Afghanistan: A Taliban Offensive Hopes to Repeat Vietcong’s Tet Effect

  • Share
  • Read Later

“We fought a military war; our opponents fought a political one,” former Secretary of State Henry Kissinger once reflected on Vietnam. “We sought physical attrition; our opponents aimed for our psychological exhaustion. In the process we lost sight of one of the cardinal maxims of guerrilla war: the guerrilla wins if he does not lose. The conventional army loses if it does not win.”

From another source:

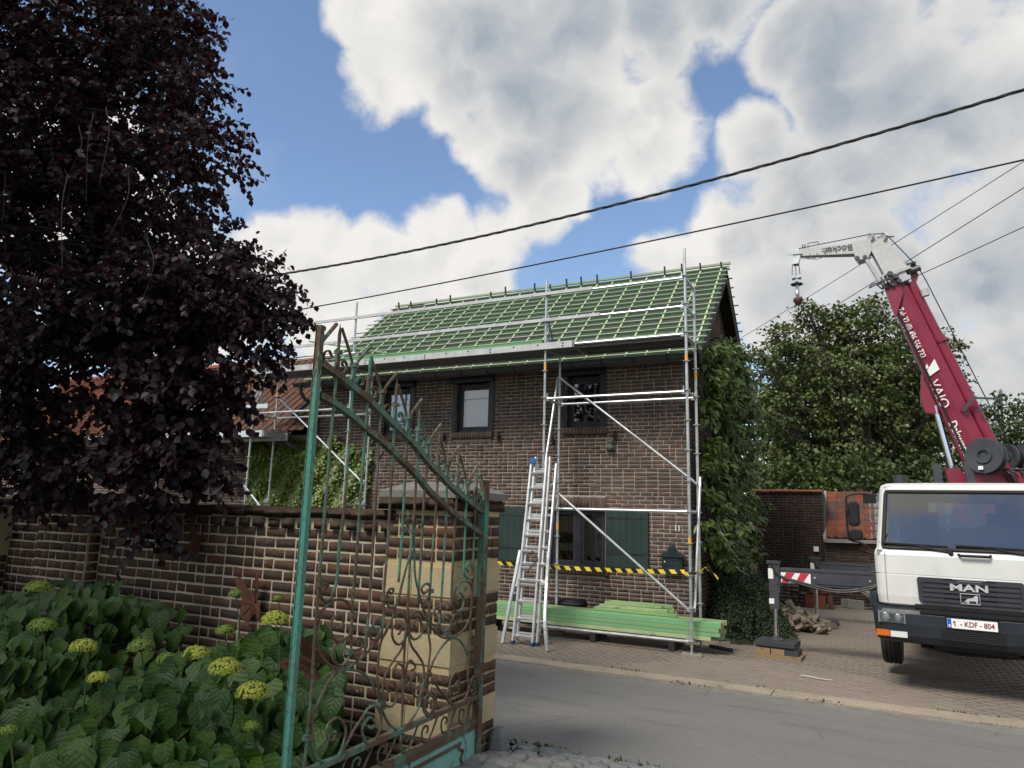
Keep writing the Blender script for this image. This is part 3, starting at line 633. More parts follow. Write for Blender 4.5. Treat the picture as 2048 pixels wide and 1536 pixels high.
# gutter: half round on brackets
def gutter(x0, x1, y, z, r, parent, nb):
    b = MB(); n = 8; rings = []
    for x in (x0, x1): rings.append([(x, y+r*math.cos(math.pi+math.pi*i/n), z+r*math.sin(math.pi+math.pi*i/n)) for i in range(n+1)]+[(x, y+(r-.006)*math.cos(2*math.pi-math.pi*i/n), z+.004+(r-.006)*math.sin(2*math.pi-math.pi*i/n)) for i in range(n+1)])
    b.loft(rings, True, (True, True)); b.tube([(x0, y-r, z), (x1, y-r, z)], .012, 6)
    g = b.build('gutter', M_zinc, parent)
    for i in range(nb):
        x = x0+(x1-x0)*(i+.5)/nb
        MB().tube([(x, y+r, z+.02)]+[(x, y+(r+.006)*math.cos(-math.pi*k/6), z+(r+.006)*math.sin(-math.pi*k/6)) for k in range(7)]+[(x, y-r, z+.02)], .011, 5).build('gutter_bracket', M_black, g)
    return g
gt = gutter(-12.05, -2.78, 12.36, 5.0, .075, house, 15)
MB().tube(cmr([(-11.85, 12.36, 4.93), (-11.84, 12.38, 4.78), (-11.78, 12.5, 4.62), (-11.72, 12.7, 4.52), (-11.71, 12.72, 3.4)]), .045, 8).build('downpipe', M_zinc, house, smooth=True)
# ceramic relief on the wall, letterbox, house number
rl = MB(); rl.lathe([(.0, 0), (.07, .01), (.09, .05), (.05, .12), (.065, .16), (.04, .2), (.0, .215)], (-4.31, HY-.05, 3.34), (0, 0, 1), 9); rl.box(-4.37, -4.25, HY-.03, HY-.004, 3.36, 3.52)
rl.build('wall_relief', plain('green_relief', (.10, .105, .07), .9, 0, .4, 20), label='small weathered grey green relief figure on the brick house front', cat='ornament')
lb = thing('letterbox', 'dark ornate letterbox with pitched lid on the brick wall beside the green shutter', 'letterbox', (-3.13, HY-.1, 1.16))
MB().box(-3.32, -2.96, HY-.13, HY-.008, 1.17, 1.43).build('box', M_mail, lb)
b = MB(); b.prism([(-3.37, HY-.16, 1.432), (-2.91, HY-.16, 1.432), (-2.95, HY-.16, 1.47), (-3.06, HY-.16, 1.53), (-3.09, HY-.16, 1.58), (-3.10, HY-.16, 1.62), (-3.18, HY-.16, 1.62), (-3.19, HY-.16, 1.58), (-3.22, HY-.16, 1.53), (-3.33, HY-.16, 1.47)], (0, .15, 0)); b.build('lid', M_mail, lb)
b = MB()
for z in (1.39, 1.3, 1.21): b.box(-3.27, -3.01, HY-.136, HY-.1305, z-.012, z+.012)
b.box(-3.29, -3.275, HY-.136, HY-.1305, 1.2, 1.41); b.box(-3.005, -2.99, HY-.136, HY-.1305, 1.2, 1.41); b.build('relief_trim', M_mail, lb)
MB().lathe([(0, 0), (.012, 0), (.012, .006), (0, .007)], (-3.265, HY-.1372, 1.345), (0, -1, 0), 8).build('lock', M_white, lb)
_dg = bpy.context.evaluated_depsgraph_get
def text(name, s, size, mat, M, parent=None, ext=.002, bold=0.0, sx=1.0, align='CENTER', shear=0.0):
    """flat or raised lettering as mesh; M places the text plane"""
    cu = bpy.data.curves.new(name, 'FONT'); cu.body = s; cu.size = size; cu.extrude = ext; cu.offset = bold; cu.align_x = align; cu.align_y = 'CENTER'; cu.shear = shear; cu.resolution_u = 3
    o = bpy.data.objects.new(name+'_curve', cu); COL.objects.link(o); _dg().update()
    me = bpy.data.meshes.new_from_object(o.evaluated_get(_dg())); bpy.data.objects.remove(o); bpy.data.curves.remove(cu)
    pm = Matrix.Translation(-origin(parent)); me.transform(pm @ M @ Matrix.Diagonal((sx, 1, 1, 1))); me.materials.clear(); me.name = name
    return link(name, me, mat, parent)
def plane_m(c, U, V):
    U, V = Vector(U).normalized(), Vector(V).normalized(); n = U.cross(V)
    return Matrix(((U.x, V.x, n.x, c[0]), (U.y, V.y, n.y, c[1]), (U.z, V.z, n.z, c[2]), (0, 0, 0, 1)))
put(text('house_number', '11', .14, M_white, plane_m((-3.06, HY-.012, 1.925), (1, 0, 0), (0, 0, 1)), None, .003, .002, .85), 'white house number on the brick wall above the letterbox', 'house number')

# ================================================================ left wing with tiled roof
wing = thing('low_brick_wing', 'lower brick wing with brown tiled roof and ivy, left of the house', 'house', (-15, 12.8, 0))
b = MB(); wall_face(b, (0, HY, 0), (1, 0, 0), (0, 0, 1), -26, HX0-.005, 0, 3.84, [], (0, -1, 0)); b.add([(-26, HY, 0), (-26, 17.6, 0), (-26, 17.6, 3.9), (-26, 15.2, 6.3), (-26, HY, 3.9)], [(0, 1, 2, 3, 4)]); b.add([(-26, 17.6, 0), (HX0-.01, 17.6, 0), (HX0-.01, 17.6, 3.9), (-26, 17.6, 3.9)], [(3, 2, 1, 0)])
ww = b.build('wall', M_hmort, wing)
pieces(ww, 'brick', BR, courses((0, HY, 0), (1, 0, 0), (0, 0, 1), (0, -1, 0), -25.9, HX0-.01, 1.3, 3.75, [], C_, .222, .013, .006, .03), M_hbrick, 200, lambda i: (Vector(i[0])-Vector((-14.5, 12.8, 3))).length)
b = MB(); wy0, wz0, wy1, wz1 = 12.36, 3.90, 15.2, 6.36
b.add([(-26, wy0, wz0), (HX0, wy0, wz0), (HX0, wy1, wz1), (-26, wy1, wz1)], [(0, 1, 2, 3)]); b.add([(-26, wy1, wz1), (HX0, wy1, wz1), (HX0, 18.04, wz0), (-26, 18.04, wz0)], [(0, 1, 2, 3)])
wr = b.build('roof', M_timber, wing)
TV = np.array([(x, y, z) for y in (-.5, .5) for x, z in ((-.5, .25), (-.3, .0), (0, -.06), (.25, .05), (.42, .5), (.5, .42))]); TV = np.vstack([TV, TV-np.array([0, 0, .3])])
TF = np.array([(k, k+1, k+7, k+6) for k in range(5)]+[(12+k+1, 12+k, k, k+1)[::-1] for k in range(5)])
TF = np.array([(k, k+1, k+7, k+6) for k in range(5)]+[(12+k, 12+k+1, k+1, k) for k in range(5)])
def tiles(parent, x0, x1, y0, z0, y1, z1, w, h, mat, nmax, ridge, key, name='roof_tile', skip=None):
    d_ = Vector((0, y1-y0, z1-z0)); Lh = d_.length; d_.normalize(); n_ = Vector((0, -d_.z, d_.y)); it = []; k = 0
    while k*h < Lh-.05:
        x = x0+(k % 2)*0
        while x < x1-.02:
            if not (skip and skip(x, k)):
                tl = random.uniform(-.01, .01); it.append((Vector((x+w/2, y0, z0))+d_*(k*h+h/2)+n_*(.035+random.uniform(0, .006)), Vector((w*1.04, 0, tl)), d_*h*1.12-n_*.04, n_*.085))
            x += w
        k += 1
    pieces(parent, name, [(TV+RNG.uniform(-.03, .03, TV.shape)*np.array([.3, .5, .6]), TF) for _ in range(4)], it, mat, nmax, key)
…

The Vietnam experience may hold the key to understanding the guerrilla logic behind the rapid uptick in violence in Afghanistan that began this week as the Taliban kicked off its Spring offensive. A corollary to Kissinger’s thesis would be that the guerrillas can expedite the war’s end by graphically “demonstrating” to the foreign government and citizenry whose conventional army they face, that the insurgency cannot be defeated — and therefore, by definition, that the expeditionary conventional force will eventually lose. And that’s exactly the message the Taliban are trying to send Washington right now.

First, there was the mass prison break two weeks ago in which some 500 Taliban prisoners, including a number of commanders, tunneled their way out of a Kabul prison to rejoin the ranks. The message: The Afghan security forces on which the U.S. strategy is relying to take over the fight, starting this summer and ending in 2014, are inept, incapable and deeply infiltrated by the insurgents.

Then, on Sunday, Taliban fighters fought a thirty-hour pitched battle in the center of Afghanistan’s second city, Kandahar, having managed to infiltrate a couple of hundred men and a large number of weapons into the city despite a heavy presence of security forces, bolstered by last year’s NATO operation to secure the city. A second major assault occurred two days later in the Eastern province of Nuristan, as some 400 Taliban fighters stormed a number of police facilities, while a number of smaller attacks occurred in different parts of the country. And the Taliban, like a pyrotechnician preparing a spectacular firework show, is promising more, and deadlier attacks.

While the Afghan insurgents can hardly match the scale of their Vietnamese counterparts of yore, the model for this type of campaign may well be the lessons learned from the Vietcong’s 1968 Tet Offensive. That offensive, which took its name from the fact that it coincided with the Lunar New Year, involved simultaneous attacks by Vietcong forces on more than 100 towns and cities across South Vietnam. Targets included the U.S. embassy in Saigon and the national TV network. In some cases, the fighting was brief, in others, like the imperial city of Hue, it sparked a month-long for control. The Vietcong suffered massive losses in the operation and held no ground by the end of the battle. By conventional military measure, the Tet Offensive was a failure, and the Vietcong had squandered precious military and organizational resources that would have to be painstakingly reconstructed.

But its historical impact was to mock the triumphalist claims of General William Westmoreland, who had told Americans months earlier that the Vietcong were on the ropes and unable to mount a major offensive, and that the war would soon be over. So, even if they held no ground and lost a number of their own fighters for every American soldier they killed during the offensive, the Vietcong struck a tremendous psychological blow on America’s willingness to continue an expeditionary war in Southeast Asia that Tet had demonstrated could drag on for years. The most high-profile U.S. casualty of the Tet Offensive was President Lyndon B. Johnson, who just weeks later was so badly bloodied in his party’s New Hampshire primary by the antiwar candidate Eugene McCarthy that he withdrew his reelection bid — and immediately began negotiating with the Vietcong on terms for withdrawing from Vietnam. Of course, the Paris Agreement negotiated by Kissinger and Le Duc Tho came only after another four years of fighting, and the final collapse of South Vietnam came in March of 1975, but it was the Tet Offensive that signaled America that its only way out of Vietnam was to negotiate a peace agreement with the Vietcong.

The Taliban don’t believe they can hold ground against the overwhelming advantages in fire power, especially air support, that the Americans can bring to bear. Instead, their attacks are designed to show that no matter how much ground the U.S. and its allies clear through large-scale operations, they Taliban will always return — and also that the Afghan security forces to which  the U.S. hopes to hand over security control are no match for the more motivated insurgents. Indeed, the Taliban don’t even have to rely on surprise; their Spring offensive is an annual affair whose onset is announced to the media.

Still, with Osama bin Laden — the original reason for the U.S. being at war with the Taliban — now dead and gone and the insurgency being none the weaker for it, an educated guess says that U.S. efforts to negotiate a political settlement with the Taliban are likely to intensify in the coming months. Just as in Vietnam, such talks could take years. But after ten years of fighting, the Taliban has established itself as an intractable fact on the ground in Afghanistan. And right now, it is “performing” a new offensive in the hope of driving home the message to Americans that no amount of military force is likely to eliminate the Taliban.

Winning, for the Taliban, after all, is simply a matter of not losing.